I hate being paranoid.
Lately I am wishing I had rose-coloured glasses when it comes to the people in my field.
For a while I have been trying to ignore the fact that I don't trust the other postdocs in my lab.
We all know we will be competing for jobs the way we are already competing for papers and the PI's attention. And it's hard to pretend it's not happening. It's a source of constant stress for me.
I always try to be up front with people and just assume, well we are all smart enough, or at least I know I am, so why be insecure? There should be enough work to go around, we all have different interests and different strengths, we can try to work together.
Right?
But they always play dumb when it suits them. We are supposed to share reagents, but they can't remember where anything is when I need it. Or they give me an aliquot of the wrong thing.
Part of this is the PI's fault. If there were a system in place where we could all access everything independently, they wouldn't be able to do this.
Instead I am left making tough decisions about whether it's worth it to spend what little reagent money I have for my own project duplicating lab reagents, just so I can have a stock that I know is good, and keep it somewhere safe from their greedy little fingers.
It doesn't help that they are almost all men. I recently heard someone refer to the one bay in the lab that has three women and one guy as the "girly bay."
Nobody calls any of the bays with four men the "manly bays."
I mean, give me a break. Apparently it's still so unusual that it bears commenting when there are more than two women working in the same place!
Then yesterday, there was a speaker here who is pretty big in our field. I really enjoyed his talk and found myself thinking maybe I made a mistake not going to do a postdoc with him.
Now I should back up and say that I never applied to his lab, because a friend of mine interviewed there and told me a horrifying story. She said that when she finally had five minutes to use the restroom, the women from the lab cornered her and told her the PI was a misogynistic pig and that she shouldn't go there, because she would definitely regret it.
She said she had no way of knowing if it was true or if this was some kind of competitive, manipulative ploy to scare her off, but it worked either way because she said the atmosphere was decidedly scary.
So she went elsewhere, and I never applied to even go visit.
Maybe a mistake, I don't know.
So I enjoyed this guy's talk enough to have second thoughts. But then I introduced myself afterwards and asked him some questions, and I am still feeling uncomfortable about it.
He was SO dismissive, as happens to me about half the time with visiting speakers, that the encounter is still ringing in my ears. I don't know if I made a mistake talking to him, or if I should send him my paper to review.
Yes, I'm that conflicted about it.
They all say you have to win over your biggest critics, find out what they want to know and then show them why you're right.

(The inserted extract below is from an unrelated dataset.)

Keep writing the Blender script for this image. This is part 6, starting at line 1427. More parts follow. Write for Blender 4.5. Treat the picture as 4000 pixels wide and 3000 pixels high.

But some days I just want to crawl under my desk and hide.
Labels: competitive, paranoid
6 Comments:
I do actually crawl under my desk and hide - I have a little sleeping pad and a blanket for when I run overnight experiments - but some days I go there when I can't take it anymore!!
Part of this is the PI's fault.
Honestly, what part of it isn't the PI's fault? It beggars belief that he/she could recruit asshole after asshole, so the behaviour -- withholding reagents, etc -- is born of the lab environment. An environment of teamwork and opennness will not foster such lowlifery, and it's almost entirely the PI's responsibility to set the requisite tone. You should not be competing with your co-workers for anything.
Anecdotes like yours make me want to be a PI, just so I can build an environment where that crap doesn't go on and prove to the "survival of the fittest" idiots that co-operation is a better, more productive way to do science.
That sounds horrible!
Yay, Bill! You're absolutely right. But there's nothing I can do about it from where I sit right now.
Well, I am a PI and I do use the teamwork approach, but, while it is certainly much more pleasant for the people working in the lab and for me, it really doesn't win you any prizes. The fellows that get the biggest rewards in my department are definitely the ones that run the most cut-throat operations. In particular, they absolutely don't allow their students or postdocs the "leisure" to pursue their own ideas or career path. This means that all of the time of those personnel is devoted to producing more papers and grant-worthy data for the PI. And having a postdoc take a project with them from the lab? Ha ha ha ha....
Sad, but true. HOWEVER, having said that, I must say that I have a lot of fun in my lab doing my thing, and I've always been able to keep JUST enough funding to keep us going. I'll never be a star, true, but I guess there is more to life than being a star. Viva tenure, which allows the non-stars to survive in academia!
I have never been in a lab where the atmosphere is as you describe, although I know the stories of course. I once sat next to a postdoc during breakfast at a conference who kept going on and on about me making the wrong career choice in NOT going to one of those super-competitive labs where people are on the same project and no-one shares data. According to him, if I wasn't willing to go through hell for a few years, I wasn't cut out for science. I couldn't agree less.
At least I have seen some examples where you can become a succesfull PI without turning into an asshole and since nothing in the world can guarantee a Nature/Cell paper, I am certain that a good atmosphere in the lab is number one for me. Even if my experiments are not going well, a nice environment will make you go to work happy in the morning. At least in that way you can channel your energy into something productive.